Esso ammonta a 1,76 giorni terrestri. Tuttavia all’astronomo non risultava che fosse costante per tutto l’anno: il tempo impiegato da Io aumentava nel periodo in cui la Terra era più lontana da Giove e diminuiva quando i pianeti erano più vicini. Ipotizzò allora che la differenza che notava fosse dovuto alla velocità della luce. A patto che essa non fosse più infinita ma determinabile e dunque misurabile.
Una teoria così rivoluzionaria richiedeva una verifica. Rømer per fornirla disse al direttore dell’osservatorio che stando alle sue previsioni l’eclissi di Io si sarebbe svolta di 10 minuti in anticipo rispetto all’ora stimata il 9 novembre di quell’anno. L’evento si verificò e l’astronomo fu in grado di dare una prima stima.
In base a quanto osservato stabilì che la velocità della luce era tale da impiegare 22 minuti per percorrere il diametro dell’orbita terrestre. I suoi calcoli fornirono un valore di 220.000 km/s. Errato, ma comunque il primo valore mai misurato. Una stima migliore la raggiunse Huygens nel 1790 e si avvicinò molto di più alla misura attuale.
La luce nello spazio e la distanza fra i pianeti
Contando che la circonferenza terrestre è pari a 40.000 km, quindi alla velocità della luce in un solo secondo sarebbe possibile fare il giro del nostro pianeta per sette volte. In astronomia del resto questa costante è alla base di quella che è l’unità di misura della distanza, ossia l’anno luce.

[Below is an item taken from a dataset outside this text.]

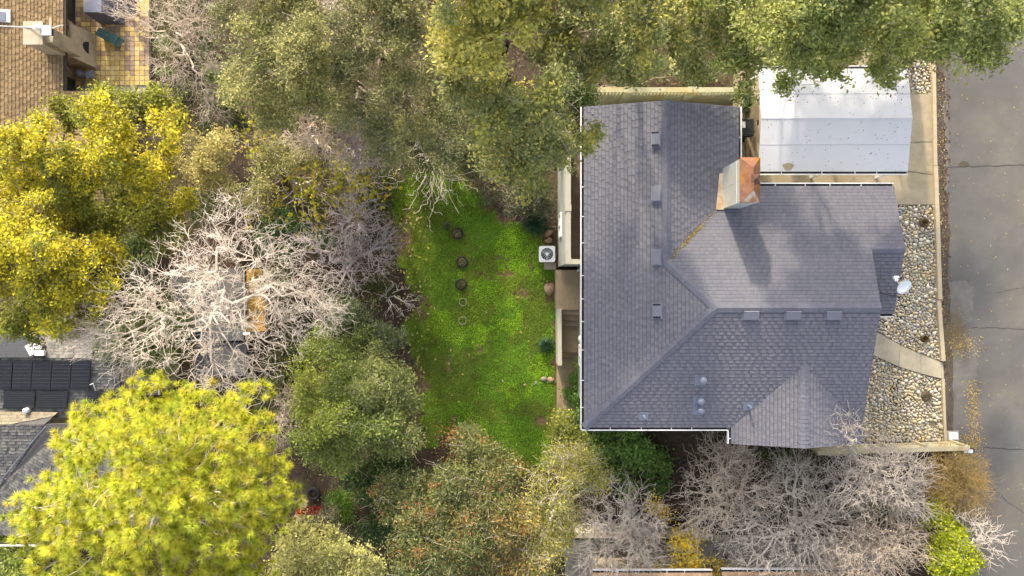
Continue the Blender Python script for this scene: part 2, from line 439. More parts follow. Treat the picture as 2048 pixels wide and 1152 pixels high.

Un anno luce corrisponde allo spazio che la luce può percorrere in un anno nello spazio cosmico. O meglio, alla distanza che un oggetto percorrerebbe in un anno se viaggiasse ad una velocità pari a quella della radiazione luminosa. L’anno qui indicato è un anno tropico, corrispondente a 365 giorni, 5 ore, 48 minuti e 46 secondi in tutto.
Parlando di numeri, un anno luce equivale in termini di lunghezza a circa 9.460 miliardi di km. Si scrive 1 a. l. e bisogna tenere a mente che non va confuso con l’anno terrestre, che è invece una misura del tempo. Stabilendo la velocità di un oggetto si può invece determinare in quanti anni terrestri potrebbe percorrere un anno luce a velocità costante.